Task to complete. Only the lines from the top of the listing below to the line that has "return (f(r), f(g), f(b))" should be echoed, with both ends kept and pictures left out.

Collected material.
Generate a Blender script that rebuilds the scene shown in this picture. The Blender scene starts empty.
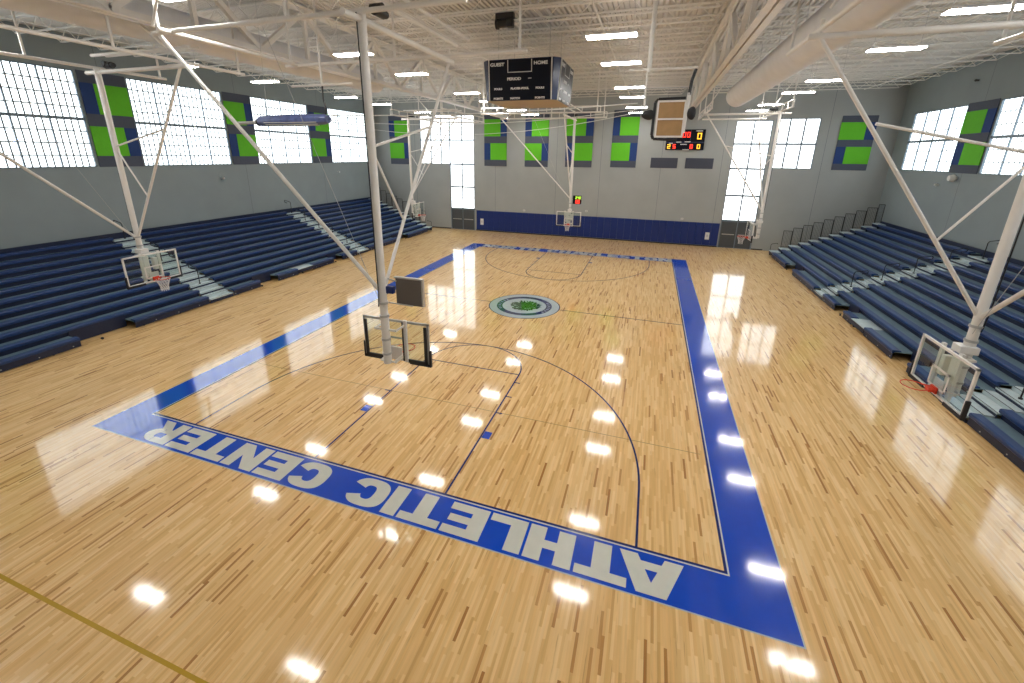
import bpy, bmesh, math, random
from mathutils import Vector, Matrix
random.seed(7)
SC = bpy.context.scene
COL = SC.collection
FT = .3048

# ------------------------------------------------------------------ materials
def mat(name, col, rough=.5, metal=0., spec=.5, emit=None, estr=0., coat=0., noise=0., nscale=8.):
    m = bpy.data.materials.new(name); m.use_nodes = True
    nt = m.node_tree; b = nt.nodes['Principled BSDF']
    b.inputs['Roughness'].default_value = rough; b.inputs['Metallic'].default_value = metal
    b.inputs['Specular IOR Level'].default_value = spec
    b.inputs['Coat Weight'].default_value = coat
    b.inputs['Base Color'].default_value = (*col, 1)
    if emit: b.inputs['Emission Color'].default_value = (*emit, 1); b.inputs['Emission Strength'].default_value = estr
    if noise > 0:
        tc = nt.nodes.new('ShaderNodeTexCoord'); n = nt.nodes.new('ShaderNodeTexNoise')
        n.inputs['Scale'].default_value = nscale; n.inputs['Detail'].default_value = 3
        nt.links.new(tc.outputs['Object'], n.inputs['Vector'])
        r = nt.nodes.new('ShaderNodeValToRGB')
        r.color_ramp.elements[0].position = .3; r.color_ramp.elements[1].position = .7
        r.color_ramp.elements[0].color = (*[c * (1 - noise) for c in col], 1)
        r.color_ramp.elements[1].color = (*[min(1, c * (1 + noise)) for c in col], 1)
        nt.links.new(n.outputs['Fac'], r.inputs['Fac']); nt.links.new(r.outputs['Color'], b.inputs['Base Color'])
    return m
def srgb(r, g, b):
    f = lambda c: (c / 255 / 12.92) if c / 255 <= .04045 else ((c / 255 + .055) / 1.055) ** 2.4
    return (f(r), f(g), f(b))

M = {}
M['wall'] = mat('painted_concrete_wall', (.365, .385, .38), .75, noise=.04, nscale=.7)
M['wall_side'] = mat('painted_concrete_side_wall', (.275, .325, .34), .75, noise=.04, nscale=.7)
M['joint'] = mat('wall_joint', (.16, .18, .19), .8)
M['white'] = mat('white_steel_paint', (.82, .80, .77), .4, noise=.03, nscale=3)
M['joistwhite'] = mat('white_joist_paint', (.80, .78, .74), .55)
M['deck'] = mat('white_roof_deck', (.68, .66, .63), .6)
M['duct'] = mat('fabric_duct', (.76, .765, .79), .6, noise=.04, nscale=2)
M['frame'] = mat('window_frame_grey', srgb(112, 126, 138), .45, metal=.2)
M['grid'] = mat('window_glazing_bar', srgb(120, 134, 142), .5)
M['pane'] = mat('translucent_window_panel', (.8, .86, .88), .4, emit=(.88, .97, 1.0), estr=3.0)
M['pane_far'] = mat('translucent_window_panel_far', (.8, .86, .88), .4, emit=(.95, .985, 1.0), estr=2.6)
M['lamp'] = mat('led_diffuser', (.9, .9, .9), .4, emit=(1, .97, .925), estr=52)
M['ceilfill'] = mat('added_ceiling_fill_glow', (.9, .9, .9), .4, emit=(1, .97, .925), estr=9)  # added upward glow to brighten the roof deck, not a real lamp part
M['lampbody'] = mat('lamp_housing_white', (.8, .8, .8), .4)
M['green'] = mat('lime_green_panel', srgb(96, 192, 22), .7, noise=.03)
M['navy'] = mat('navy_panel', srgb(20, 56, 118), .7, noise=.03)
M['dgrey'] = mat('charcoal_panel', srgb(74, 80, 96), .7, noise=.03)
M['slate'] = mat('slate_grey_board', srgb(66, 70, 84), .7)
M['padnavy'] = mat('navy_vinyl_pad', srgb(12, 42, 112), .35, noise=.06, nscale=2)
M['seat'] = mat('navy_bleacher_plastic', srgb(16, 52, 108), .33, noise=.05, nscale=3)
M['skirt'] = mat('dark_navy_bleacher_fascia', srgb(12, 27, 60), .45)
M['deckgrey'] = mat('blue_grey_bleacher_deck', srgb(112, 136, 148), .4, noise=.06, nscale=4)
M['step'] = mat('pale_grey_aisle_step', srgb(190, 205, 208), .45, noise=.05, nscale=6)
M['black'] = mat('black_steel', (.012, .012, .014), .4)
M['rubber'] = mat('black_rubber_pad', (.018, .018, .022), .6)
M['dark'] = mat('dark_underframe', (.02, .022, .026), .7)
M['alu'] = mat('brushed_aluminium', (.55, .55, .55), .35, metal=.8)
M['orange'] = mat('orange_rim_paint', srgb(228, 64, 30), .4)
M['net'] = mat('white_nylon_net', (.8, .8, .8), .7)
M['door'] = mat('dark_grey_door', srgb(76, 80, 84), .45, noise=.05)
M['base'] = mat('black_vinyl_base', (.03, .03, .03), .5)
M['sbface'] = mat('scoreboard_navy_black', srgb(8, 12, 28), .4, spec=.2)
M['sbblue'] = mat('scoreboard_navy_side', srgb(14, 34, 74), .3)
M['sbunder'] = mat('scoreboard_tan_underside', srgb(176, 158, 132), .6)
M['sbtext'] = mat('scoreboard_white_lettering', (.8, .8, .8), .5)
M['red'] = mat('lit_red_segment', (.5, .02, .01), .5, emit=(1, .05, .03), estr=1.6)
M['amber'] = mat('lit_amber_segment', (.5, .3, .02), .5, emit=(1, .55, .04), estr=1.3)
M['lgreen'] = mat('lit_green_segment', (.3, .5, .02), .5, emit=(.55, .95, .08), estr=1.0)
M['tan'] = mat('tan_plywood', srgb(172, 136, 92), .6, noise=.08)
M['clockback'] = mat('charcoal_clock_back', srgb(104, 98, 94), .7)
M['silver'] = mat('silver_paint', (.5, .5, .5), .4, metal=.3)
M['offwhite'] = mat('off_white_plastic', (.72, .72, .70), .5)
M['polepad'] = mat('pale_blue_vinyl_pad', srgb(92, 106, 160), .35, noise=.25, nscale=6)
M['cord'] = mat('white_cord', (.75, .75, .73), .6)

def glass_mat():
    m = bpy.data.materials.new('backboard_glass'); m.use_nodes = True; nt = m.node_tree; nt.nodes.clear()
    o = nt.nodes.new('ShaderNodeOutputMaterial'); t = nt.nodes.new('ShaderNodeBsdfTransparent'); g = nt.nodes.new('ShaderNodeBsdfGlossy')
    t.inputs[0].default_value = (.90, .94, .93, 1); g.inputs['Roughness'].default_value = .03
    f = nt.nodes.new('ShaderNodeFresnel'); f.inputs[0].default_value = 1.5
    mx = nt.nodes.new('ShaderNodeMixShader')
    ge = nt.nodes.new('ShaderNodeNewGeometry'); iv = nt.nodes.new('ShaderNodeMath'); iv.operation = 'SUBTRACT'; iv.inputs[0].default_value = 1; nt.links.new(ge.outputs['Backfacing'], iv.inputs[1])
    ml = nt.nodes.new('ShaderNodeMath'); ml.operation = 'MULTIPLY'; nt.links.new(iv.outputs[0], ml.inputs[0]); nt.links.new(f.outputs[0], ml.inputs[1])
    nt.links.new(ml.outputs[0], mx.inputs[0]); nt.links.new(t.outputs[0], mx.inputs[1]); nt.links.new(g.outputs[0], mx.inputs[2]); nt.links.new(mx.outputs[0], o.inputs[0])
    return m
M['glass'] = glass_mat()

def floor_mat():
    """maple strips running along Y: 57 mm wide, random lengths, each strip its own tone, a few much darker"""
    m = bpy.data.materials.new('varnished_maple_strips'); m.use_nodes = True; nt = m.node_tree
    N = nt.nodes.new; Lk = nt.links.new; b = nt.nodes['Principled BSDF']
    tc = N('ShaderNodeTexCoord'); sp = N('ShaderNodeSeparateXYZ'); Lk(tc.outputs['Object'], sp.inputs[0])
    def mth(op, a, c=None, d=None):
        n = N('ShaderNodeMath'); n.operation = op
        for i, v in enumerate((a, c, d)):
            if v is None: continue
            if isinstance(v, (int, float)): n.inputs[i].default_value = v
            else: Lk(v, n.inputs[i])
        return n.outputs[0]
    row = mth('FLOOR', mth('DIVIDE', sp.outputs['X'], .05))
    w1 = N('ShaderNodeTexWhiteNoise'); w1.noise_dimensions = '1D'; Lk(row, w1.inputs['W'])
    off = mth('MULTIPLY', w1.outputs['Value'], 37.3)
    ln = mth('ADD', mth('MULTIPLY', w1.outputs['Value'], .35), .55)
    col = mth('FLOOR', mth('DIVIDE', mth('ADD', sp.outputs['Y'], off), ln))
    cv = N('ShaderNodeCombineXYZ'); Lk(row, cv.inputs[0]); Lk(col, cv.inputs[1])
    w2 = N('ShaderNodeTexWhiteNoise'); w2.noise_dimensions = '3D'; Lk(cv.outputs[0], w2.inputs['Vector'])
    r = N('ShaderNodeValToRGB'); e = r.color_ramp.elements
    cols = [(0, (170, 114, 58)), (.03, (196, 142, 80)), (.08, (224, 178, 112)), (.3, (232, 188, 124)), (.6, (238, 197, 134)), (.85, (243, 205, 144)), (1, (247, 211, 152))]
    e[0].position = cols[0][0]; e[0].color = (*srgb(*cols[0][1]), 1)
    e[1].position = cols[-1][0]; e[1].color = (*srgb(*cols[-1][1]), 1)
    for p, c in cols[1:-1]:
        q = e.new(p); q.color = (*srgb(*c), 1)
    Lk(w2.outputs['Value'], r.inputs['Fac'])
    mp = N('ShaderNodeMapping'); mp.inputs['Scale'].default_value = (26, .9, 1); Lk(tc.outputs['Object'], mp.inputs['Vector'])
    n = N('ShaderNodeTexNoise'); n.inputs['Scale'].default_value = 1.0; n.inputs['Detail'].default_value = 4; Lk(mp.outputs[0], n.inputs['Vector'])
    g = mth('MULTIPLY_ADD', n.outputs['Fac'], .36, .84)
    # dark streaks of heartwood, broken and scattered
    mp2 = N('ShaderNodeMapping'); mp2.inputs['Scale'].default_value = (30, 1.5, 1); Lk(tc.outputs['Object'], mp2.inputs['Vector'])
    n2 = N('ShaderNodeTexNoise'); n2.inputs['Scale'].default_value = 1.0; n2.inputs['Detail'].default_value = 3; Lk(mp2.outputs[0], n2.inputs['Vector'])
    st = N('ShaderNodeMapRange'); st.inputs['From Min'].default_value = .64; st.inputs['From Max'].default_value = .72; Lk(n2.outputs['Fac'], st.inputs['Value'])
    mx = N('ShaderNodeMix'); mx.data_type = 'RGBA'; mx.blend_type = 'MULTIPLY'; mx.inputs['Factor'].default_value = 1
    cg = N('ShaderNodeCombineXYZ'); [Lk(g, cg.inputs[i]) for i in range(3)]
    Lk(r.outputs['Color'], mx.inputs['A']); Lk(cg.outputs[0], mx.inputs['B'])
    mx2 = N('ShaderNodeMix'); mx2.data_type = 'RGBA'; Lk(mth('MULTIPLY', st.outputs[0], .42), mx2.inputs['Factor'])
    Lk(mx.outputs['Result'], mx2.inputs['A']); mx2.inputs['B'].default_value = (*srgb(158, 98, 44), 1)
    Lk(mx2.outputs['Result'], b.inputs['Base Color'])
    b.inputs['Roughness'].default_value = .3; b.inputs['Specular IOR Level'].default_value = .1
    b.inputs['Coat Weight'].default_value = 1; b.inputs['Coat Roughness'].default_value = .075; b.inputs['Coat IOR'].default_value = 1.56
    nb = N('ShaderNodeTexNoise'); nb.inputs['Scale'].default_value = .8; Lk(mp.outputs[0], nb.inputs['Vector'])
    bp = N('ShaderNodeBump'); bp.inputs['Strength'].default_value = .03; bp.inputs['Distance'].default_value = .01
    Lk(nb.outputs['Fac'], bp.inputs['Height']); Lk(bp.outputs[0], b.inputs['Normal'])
    return m
M['floor'] = floor_mat()
def paint(name, c, a=0.):
    m = mat(name, srgb(*c), .12, coat=.5, noise=.03, nscale=5)
    B_ = m.node_tree.nodes['Principled BSDF']; B_.inputs['Coat Roughness'].default_value = .07; B_.inputs['Coat Weight'].default_value = 1; B_.inputs['Coat IOR'].default_value = 1.56; B_.inputs['Specular IOR Level'].default_value = .1
    return m
M['pblue'] = paint('royal_blue_court_paint', (0, 72, 198))
M['pnavy'] = paint('dark_blue_line_paint', (22, 40, 104))
M['pwhite'] = paint('pale_grey_court_lettering', (216, 218, 208))
M['pgrey'] = paint('pale_blue_grey_ring_paint', (186, 198, 202))
M['pyellow'] = paint('mustard_yellow_line_paint', (196, 156, 52))
M['pgreen'] = paint('leaf_green_paint', (40, 112, 34))
M['pdgreen'] = paint('dark_leaf_paint', (16, 44, 34))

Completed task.
Generate a Blender script that rebuilds the scene shown in this picture. The Blender scene starts empty.
import bpy, bmesh, math, random
from mathutils import Vector, Matrix
random.seed(7)
SC = bpy.context.scene
COL = SC.collection
FT = .3048

# ------------------------------------------------------------------ materials
def mat(name, col, rough=.5, metal=0., spec=.5, emit=None, estr=0., coat=0., noise=0., nscale=8.):
    m = bpy.data.materials.new(name); m.use_nodes = True
    nt = m.node_tree; b = nt.nodes['Principled BSDF']
    b.inputs['Roughness'].default_value = rough; b.inputs['Metallic'].default_value = metal
    b.inputs['Specular IOR Level'].default_value = spec
    b.inputs['Coat Weight'].default_value = coat
    b.inputs['Base Color'].default_value = (*col, 1)
    if emit: b.inputs['Emission Color'].default_value = (*emit, 1); b.inputs['Emission Strength'].default_value = estr
    if noise > 0:
        tc = nt.nodes.new('ShaderNodeTexCoord'); n = nt.nodes.new('ShaderNodeTexNoise')
        n.inputs['Scale'].default_value = nscale; n.inputs['Detail'].default_value = 3
        nt.links.new(tc.outputs['Object'], n.inputs['Vector'])
        r = nt.nodes.new('ShaderNodeValToRGB')
        r.color_ramp.elements[0].position = .3; r.color_ramp.elements[1].position = .7
        r.color_ramp.elements[0].color = (*[c * (1 - noise) for c in col], 1)
        r.color_ramp.elements[1].color = (*[min(1, c * (1 + noise)) for c in col], 1)
        nt.links.new(n.outputs['Fac'], r.inputs['Fac']); nt.links.new(r.outputs['Color'], b.inputs['Base Color'])
    return m
def srgb(r, g, b):
    f = lambda c: (c / 255 / 12.92) if c / 255 <= .04045 else ((c / 255 + .055) / 1.055) ** 2.4
    return (f(r), f(g), f(b))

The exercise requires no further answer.